A Espanha faz amanhã eleições autonômicas e municipais. O partido que governa o país desde 2004 (PSOE, Partido Socialista Operário Espanhol) vai tomar uma baita surra, a julgar por todas as pesquisas.
Mas essa não é a notícia. Notícia é exatamente o oposto: o nascimento, uma semana antes da votação, de um movimento que não acredita que eleições possam mudar as coisas e fazer cessar as causas pelas quais se dizem indignados (um dos nomes do movimento, também chamado de 15M, pela data em que nasceu, ou "Democracia Real Já").
A moçada (58% têm até 35 anos) ocupa as principais praças de 60 cidades espanholas e 14 no exterior, inclusive a vizinha Buenos Aires.
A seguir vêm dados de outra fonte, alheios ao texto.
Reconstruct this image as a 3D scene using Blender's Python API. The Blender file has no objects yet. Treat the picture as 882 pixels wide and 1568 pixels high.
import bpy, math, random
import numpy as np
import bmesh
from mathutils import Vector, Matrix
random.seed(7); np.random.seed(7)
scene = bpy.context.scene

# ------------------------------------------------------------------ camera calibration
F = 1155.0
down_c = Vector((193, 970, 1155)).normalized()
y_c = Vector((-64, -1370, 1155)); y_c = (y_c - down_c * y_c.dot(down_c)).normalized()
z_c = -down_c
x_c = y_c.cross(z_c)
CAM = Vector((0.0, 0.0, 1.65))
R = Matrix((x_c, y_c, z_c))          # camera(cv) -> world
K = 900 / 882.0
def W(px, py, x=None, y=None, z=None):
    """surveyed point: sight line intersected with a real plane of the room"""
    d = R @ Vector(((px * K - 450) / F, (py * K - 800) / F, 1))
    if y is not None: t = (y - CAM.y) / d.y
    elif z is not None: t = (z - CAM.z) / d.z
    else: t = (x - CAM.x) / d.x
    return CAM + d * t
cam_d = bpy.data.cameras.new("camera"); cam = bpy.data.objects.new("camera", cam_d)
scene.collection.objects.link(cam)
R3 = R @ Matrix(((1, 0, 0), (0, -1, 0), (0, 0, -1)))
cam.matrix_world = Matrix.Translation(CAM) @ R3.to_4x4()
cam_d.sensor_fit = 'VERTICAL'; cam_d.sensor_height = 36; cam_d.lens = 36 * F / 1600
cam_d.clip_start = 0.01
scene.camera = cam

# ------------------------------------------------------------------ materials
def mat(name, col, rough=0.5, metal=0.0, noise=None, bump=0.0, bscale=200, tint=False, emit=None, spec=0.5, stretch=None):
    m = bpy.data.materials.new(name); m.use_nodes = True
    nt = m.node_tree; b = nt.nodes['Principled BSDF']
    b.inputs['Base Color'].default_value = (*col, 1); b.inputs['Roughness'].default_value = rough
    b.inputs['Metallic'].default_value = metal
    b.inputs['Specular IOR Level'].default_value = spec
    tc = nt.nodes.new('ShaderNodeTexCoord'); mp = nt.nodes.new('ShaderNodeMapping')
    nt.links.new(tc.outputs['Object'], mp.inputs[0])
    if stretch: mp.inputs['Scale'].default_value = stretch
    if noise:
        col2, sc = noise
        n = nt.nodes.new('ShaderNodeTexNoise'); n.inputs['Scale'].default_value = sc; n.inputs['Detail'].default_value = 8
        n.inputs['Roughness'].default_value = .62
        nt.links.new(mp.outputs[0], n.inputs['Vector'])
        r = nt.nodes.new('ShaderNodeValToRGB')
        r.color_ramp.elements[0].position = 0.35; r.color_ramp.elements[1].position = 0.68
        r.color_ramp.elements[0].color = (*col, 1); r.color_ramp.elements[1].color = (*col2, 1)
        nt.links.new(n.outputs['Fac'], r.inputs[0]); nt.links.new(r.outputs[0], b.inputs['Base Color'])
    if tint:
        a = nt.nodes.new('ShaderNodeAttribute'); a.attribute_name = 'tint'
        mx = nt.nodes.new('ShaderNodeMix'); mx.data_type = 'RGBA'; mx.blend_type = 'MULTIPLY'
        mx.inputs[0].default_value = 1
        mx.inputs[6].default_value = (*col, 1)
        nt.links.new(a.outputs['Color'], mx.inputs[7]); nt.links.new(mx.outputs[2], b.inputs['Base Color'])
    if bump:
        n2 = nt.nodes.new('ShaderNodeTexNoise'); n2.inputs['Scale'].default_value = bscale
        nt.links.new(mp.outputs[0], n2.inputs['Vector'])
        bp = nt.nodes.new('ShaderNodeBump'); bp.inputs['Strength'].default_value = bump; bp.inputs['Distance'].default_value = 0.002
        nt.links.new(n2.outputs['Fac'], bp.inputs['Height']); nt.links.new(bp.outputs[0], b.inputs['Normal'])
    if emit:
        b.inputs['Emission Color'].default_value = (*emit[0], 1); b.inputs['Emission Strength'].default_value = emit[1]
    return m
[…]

Hoje haverá ato em frente ao consulado espanhol em São Paulo.
O movimento de massas chocou todo o establishment, de partidos políticos à mídia, passando pelos sindicatos e pelas ONGs.
Natural: é uma reprodução das rebeliões nos países árabes (inspiração não negada pelos organizadores), mas que ocorre em um dos países mais democráticos do planeta, com amplo espaço para reivindicações, protestos e com um calendário inabalável de eleições, o modo convencional de mudar políticas. O problema está justamente aí: o modo convencional não está funcionando, como o indica o nome oficial do movimento ("Democracia Real Já").
Desconfiança que vem de longe, como explica o assessor de comunicação Antoni Gutiérrez-Rubí, em artigo para "El Pais": "Três de cada quatro cidadãos têm opinião negativa ou muito negativa dos partidos e dos políticos" (agentes óbvios de qualquer democracia). Mais: "Ocupados com o poder -em mantê-lo ou conquistá-lo- renunciaram, demasiadas vezes, à legitimidade das ideias". (Você tem alguma dúvida de que ambas as frases se aplicam, na integralidade, ao Brasil?).
Da desconfiança em relação aos partidos diz bem um dos cânticos das praças de Espanha, uma nova versão para o clássico de esquerda "o povo unido jamais será vencido". Cantam agora "o povo unido funciona sem partidos". (Ouvir-se-á no Brasil em algum momento?).
Que há um ar de esquerda nos acampamentos montados em toda a Espanha, parece inegável.
Mas, escreve para o "Guardian" o jornalista Miguel-Anxo Murado, o movimento "em última análise representa a frustração daqueles que veem que, votem como votem, as políticas econômicas são ditadas pelos mercados".
(No Brasil de 2002/03, votou-se por Lula mas governou-se com políticas aprovadas pelos mercados. Deu certo, é verdade, mas dava certo também na Espanha, tanto que o PSOE ganhou a reeleição em 2008, ano em que a crise eclodiu e devastou o país, vítima hoje de obscenos 20% de desemprego).
Convém lembrar que, além das revoltas árabes, também em Portugal e na Grécia, há protestos nascidos longe dos canais usuais (partidos, ONGs, sindicatos).
É cedo para dizer se esses movimentos algo anárquicos terão permanência ou serão apenas um "happening" meio indignado, meio festivo. Mas que são um sopro de ar fresco, é inegável, de que dá prova um dos cartazes vistos na "Puerta del Sol" de Madri: "Abram o cérebro tão frequentemente como o zíper da calça" (não parece alusão ao episódio Strauss-Khan).